Os chamados direitos fundamentais de
“terceira geração” (onde se integra o ambiente) vieram reclamar prestações
graduais. Isto é, o Direito do Ambiente consagra uma lógica de abstenção mas
também uma lógica prestadora. Implica um nível de participação dos particulares
para a defesa de bens públicos, e não apenas o intervencionismo estadual para
tutelar as necessidades ambientais, sendo daí que advém o carácter subjectivo
do direito em análise.
Ademais a própria Constituição
Portuguesa ao enquadrar o Direito ao Ambiente na sua Parte I referente aos
direitos e deveres fundamentais, sob a epígrafe Ambiente e qualidade de vida,
que consta do art. 66º, parece apontar para a sua fundamentalidade.
Maioritariamente a doutrina e
jurisprudência portuguesa têm adoptado o direito ao ambiente como fundamental.
Neste sentido, veja-se o Acórdão do STJ de 2 de Julho de 1996, publicado na
Revista da Ordem dos Advogados e anotado por Menezes Cordeiro nos seguintes
termos: “ (…) não pode entender-se o direito à vida sem uma componente
essencial que é a do direito à qualidade de vida. Esta componente é tão exacta
quanto a liberdade ou a segurança, porque senão, repare – se neste pormenor tão
simples quanto incontroverso: se as condições reais levarem à desarticulação
dos meios ambientais que permitam, efectivamente, viver, o direito à vida não
passará de uma abstracção teórica de curto prazo”.
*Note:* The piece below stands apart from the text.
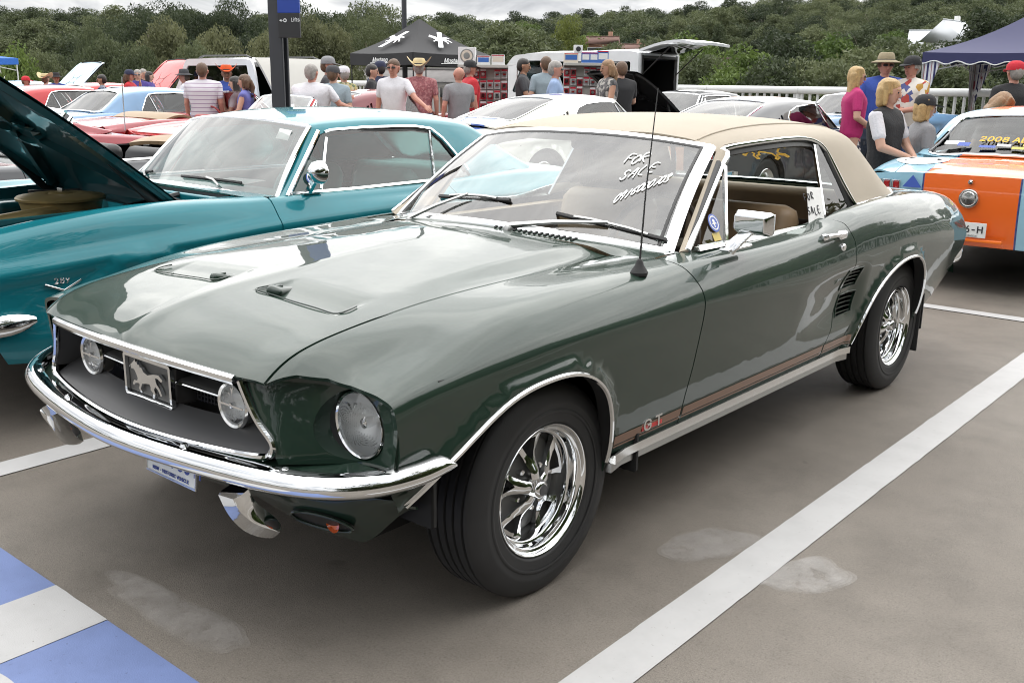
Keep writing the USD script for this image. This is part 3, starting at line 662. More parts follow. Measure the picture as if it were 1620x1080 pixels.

Assim, importa indagarmos das
possibilidades de actuação quando se verifique uma infracção ambiental, ou também
urbanística, a fim de darmos corpo a este direito fundamental. Desde logo
consideremos como infracção qualquer actuação (por acção ou omissão), culposa
ou não, susceptível de afectar o direito fundamental a um ambiente humano,
sadio e ecologicamente equilibrado. Entre os vários instrumentos de protecção
ambiental encontra-se por exemplo o direito de queixa ao Provedor de Justiça
(art. 23º, CRP) o direito de petição e o direito de acção popular (art. 52º,
CRP).
Saliente-se que é em sede
administrativa que se torna mais eficiente a defesa dos bens ambientais, dado
ser extremamente difícil uma actuação preventiva em termos de instância
judicial.
O direito fundamental a um ambiente sadio e ecologicamente equilibrado
caracteriza-se por não ser um genuíno direito perante o Estado, co-envolve o
dever de todos contribuírem para a defesa do ambiente.
Inês Vieira
nº 19640
[2] MIRANDA,
Jorge e MEDEIROS, Rui, Constituição da República Portuguesa Anotada, 2010,
Coimbra Editora, anotação ao art. 66º.
[3] SILVA,
Vasco Pereira Da, Verde Cor de Direito – Lições de Direito do Ambiente, 2002,
Almedina, p. 85.
[4] MEDEIROS,
Rui, “O ambiente na Constituição”, in revista de Direito e Estudos Sociais, 1993.
[5] SOUSA,
Marcelo Rebelo de e ALEXANDRINO, José de Melo, Constituição da República
Portuguesa Comentada, Edições Lex, Lisboa, 2000.
[6] MIRANDA, Jorge e MEDEIROS, Rui, Constituição da República Portuguesa Anotada, 2010, Coimbra Editora, anotação ao art. 66º.